[Begin Source records]
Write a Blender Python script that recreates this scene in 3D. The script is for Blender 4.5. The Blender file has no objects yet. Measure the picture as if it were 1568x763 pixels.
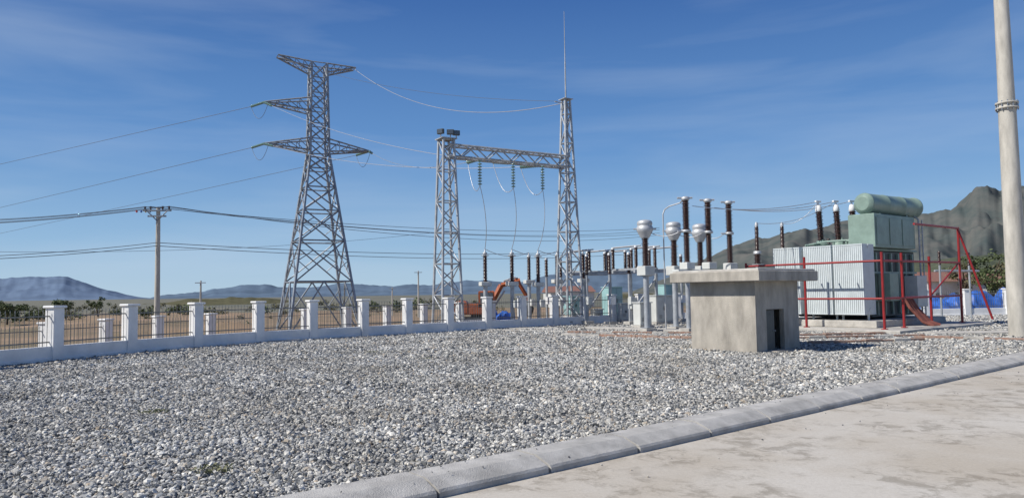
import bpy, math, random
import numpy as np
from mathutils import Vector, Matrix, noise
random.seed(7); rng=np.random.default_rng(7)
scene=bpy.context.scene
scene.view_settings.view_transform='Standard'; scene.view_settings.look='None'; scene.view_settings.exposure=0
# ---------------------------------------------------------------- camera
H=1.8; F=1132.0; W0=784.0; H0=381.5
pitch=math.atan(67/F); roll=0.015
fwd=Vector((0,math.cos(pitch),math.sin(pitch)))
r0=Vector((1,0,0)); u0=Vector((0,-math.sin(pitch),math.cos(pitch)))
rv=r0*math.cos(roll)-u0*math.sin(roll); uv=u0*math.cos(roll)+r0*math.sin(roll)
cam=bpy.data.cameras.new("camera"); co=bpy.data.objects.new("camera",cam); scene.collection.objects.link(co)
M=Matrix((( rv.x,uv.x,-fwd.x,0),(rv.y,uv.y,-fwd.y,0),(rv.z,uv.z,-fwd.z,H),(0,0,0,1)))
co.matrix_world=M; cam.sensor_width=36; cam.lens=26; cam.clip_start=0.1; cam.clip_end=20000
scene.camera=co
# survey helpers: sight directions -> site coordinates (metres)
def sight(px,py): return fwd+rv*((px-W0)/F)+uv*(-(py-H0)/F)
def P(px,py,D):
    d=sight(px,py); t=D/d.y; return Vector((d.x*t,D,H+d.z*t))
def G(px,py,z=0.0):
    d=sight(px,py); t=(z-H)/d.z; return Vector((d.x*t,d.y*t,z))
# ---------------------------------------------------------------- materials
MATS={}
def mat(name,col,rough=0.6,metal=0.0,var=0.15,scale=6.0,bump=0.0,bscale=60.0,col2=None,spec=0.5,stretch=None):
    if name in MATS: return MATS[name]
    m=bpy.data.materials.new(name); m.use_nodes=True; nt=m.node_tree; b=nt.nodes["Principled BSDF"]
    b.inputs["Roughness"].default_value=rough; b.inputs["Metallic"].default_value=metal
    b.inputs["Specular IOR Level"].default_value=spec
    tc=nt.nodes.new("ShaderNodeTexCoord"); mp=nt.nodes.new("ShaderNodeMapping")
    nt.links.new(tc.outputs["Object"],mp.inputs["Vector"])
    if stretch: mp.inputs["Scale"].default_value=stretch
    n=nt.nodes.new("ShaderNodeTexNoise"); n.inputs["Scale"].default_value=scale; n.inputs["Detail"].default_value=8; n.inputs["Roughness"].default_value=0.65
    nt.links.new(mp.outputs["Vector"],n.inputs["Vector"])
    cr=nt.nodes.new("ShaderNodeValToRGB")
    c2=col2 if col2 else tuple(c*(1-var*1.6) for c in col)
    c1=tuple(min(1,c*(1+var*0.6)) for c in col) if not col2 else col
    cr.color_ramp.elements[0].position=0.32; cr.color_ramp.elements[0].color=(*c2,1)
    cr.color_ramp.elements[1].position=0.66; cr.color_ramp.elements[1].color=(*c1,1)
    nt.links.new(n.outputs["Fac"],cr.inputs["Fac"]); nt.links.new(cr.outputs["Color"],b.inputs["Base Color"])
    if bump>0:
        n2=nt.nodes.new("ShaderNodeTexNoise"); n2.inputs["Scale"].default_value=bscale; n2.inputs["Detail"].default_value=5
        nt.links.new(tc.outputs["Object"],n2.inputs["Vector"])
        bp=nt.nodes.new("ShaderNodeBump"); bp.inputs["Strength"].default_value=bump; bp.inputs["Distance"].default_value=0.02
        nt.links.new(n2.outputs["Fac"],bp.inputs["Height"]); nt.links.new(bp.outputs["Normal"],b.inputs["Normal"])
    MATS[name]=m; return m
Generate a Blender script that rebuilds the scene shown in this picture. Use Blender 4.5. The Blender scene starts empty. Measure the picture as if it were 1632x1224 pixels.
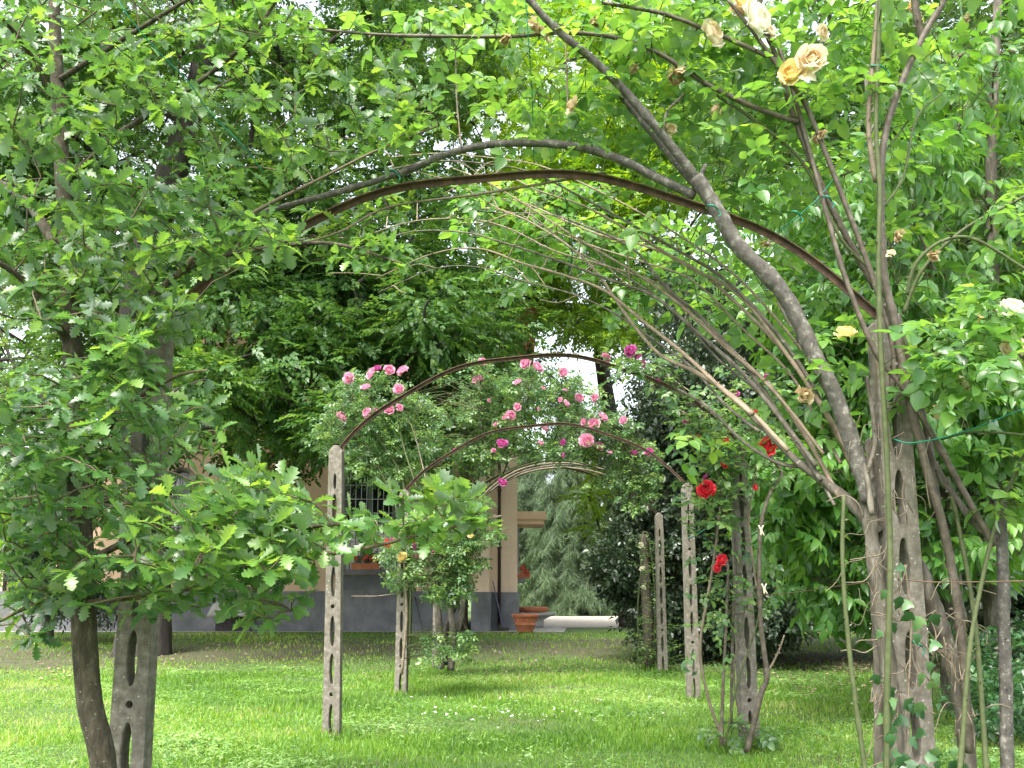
[End Source records]
Directive:
Retype the whole listing exactly and leave the pictures out.

Finished exercise:
Write a Blender Python script that recreates this scene in 3D. The script is for Blender 4.5. The Blender file has no objects yet. Measure the picture as if it were 1568x763 pixels.
import bpy, math, random
import numpy as np
from mathutils import Vector, Matrix, noise
random.seed(7); rng=np.random.default_rng(7)
scene=bpy.context.scene
scene.view_settings.view_transform='Standard'; scene.view_settings.look='None'; scene.view_settings.exposure=0
# ---------------------------------------------------------------- camera
H=1.8; F=1132.0; W0=784.0; H0=381.5
pitch=math.atan(67/F); roll=0.015
fwd=Vector((0,math.cos(pitch),math.sin(pitch)))
r0=Vector((1,0,0)); u0=Vector((0,-math.sin(pitch),math.cos(pitch)))
rv=r0*math.cos(roll)-u0*math.sin(roll); uv=u0*math.cos(roll)+r0*math.sin(roll)
cam=bpy.data.cameras.new("camera"); co=bpy.data.objects.new("camera",cam); scene.collection.objects.link(co)
M=Matrix((( rv.x,uv.x,-fwd.x,0),(rv.y,uv.y,-fwd.y,0),(rv.z,uv.z,-fwd.z,H),(0,0,0,1)))
co.matrix_world=M; cam.sensor_width=36; cam.lens=26; cam.clip_start=0.1; cam.clip_end=20000
scene.camera=co
# survey helpers: sight directions -> site coordinates (metres)
def sight(px,py): return fwd+rv*((px-W0)/F)+uv*(-(py-H0)/F)
def P(px,py,D):
    d=sight(px,py); t=D/d.y; return Vector((d.x*t,D,H+d.z*t))
def G(px,py,z=0.0):
    d=sight(px,py); t=(z-H)/d.z; return Vector((d.x*t,d.y*t,z))
# ---------------------------------------------------------------- materials
MATS={}
def mat(name,col,rough=0.6,metal=0.0,var=0.15,scale=6.0,bump=0.0,bscale=60.0,col2=None,spec=0.5,stretch=None):
    if name in MATS: return MATS[name]
    m=bpy.data.materials.new(name); m.use_nodes=True; nt=m.node_tree; b=nt.nodes["Principled BSDF"]
    b.inputs["Roughness"].default_value=rough; b.inputs["Metallic"].default_value=metal
    b.inputs["Specular IOR Level"].default_value=spec
    tc=nt.nodes.new("ShaderNodeTexCoord"); mp=nt.nodes.new("ShaderNodeMapping")
    nt.links.new(tc.outputs["Object"],mp.inputs["Vector"])
    if stretch: mp.inputs["Scale"].default_value=stretch
    n=nt.nodes.new("ShaderNodeTexNoise"); n.inputs["Scale"].default_value=scale; n.inputs["Detail"].default_value=8; n.inputs["Roughness"].default_value=0.65
    nt.links.new(mp.outputs["Vector"],n.inputs["Vector"])
    cr=nt.nodes.new("ShaderNodeValToRGB")
    c2=col2 if col2 else tuple(c*(1-var*1.6) for c in col)
    c1=tuple(min(1,c*(1+var*0.6)) for c in col) if not col2 else col
    cr.color_ramp.elements[0].position=0.32; cr.color_ramp.elements[0].color=(*c2,1)
    cr.color_ramp.elements[1].position=0.66; cr.color_ramp.elements[1].color=(*c1,1)
    nt.links.new(n.outputs["Fac"],cr.inputs["Fac"]); nt.links.new(cr.outputs["Color"],b.inputs["Base Color"])
    if bump>0:
        n2=nt.nodes.new("ShaderNodeTexNoise"); n2.inputs["Scale"].default_value=bscale; n2.inputs["Detail"].default_value=5
        nt.links.new(tc.outputs["Object"],n2.inputs["Vector"])
        bp=nt.nodes.new("ShaderNodeBump"); bp.inputs["Strength"].default_value=bump; bp.inputs["Distance"].default_value=0.02
        nt.links.new(n2.outputs["Fac"],bp.inputs["Height"]); nt.links.new(bp.outputs["Normal"],b.inputs["Normal"])
    MATS[name]=m; return m
Generate a Blender script that rebuilds the scene shown in this picture. Use Blender 4.5. The Blender scene starts empty. Measure the picture as if it were 1632x1224 pixels.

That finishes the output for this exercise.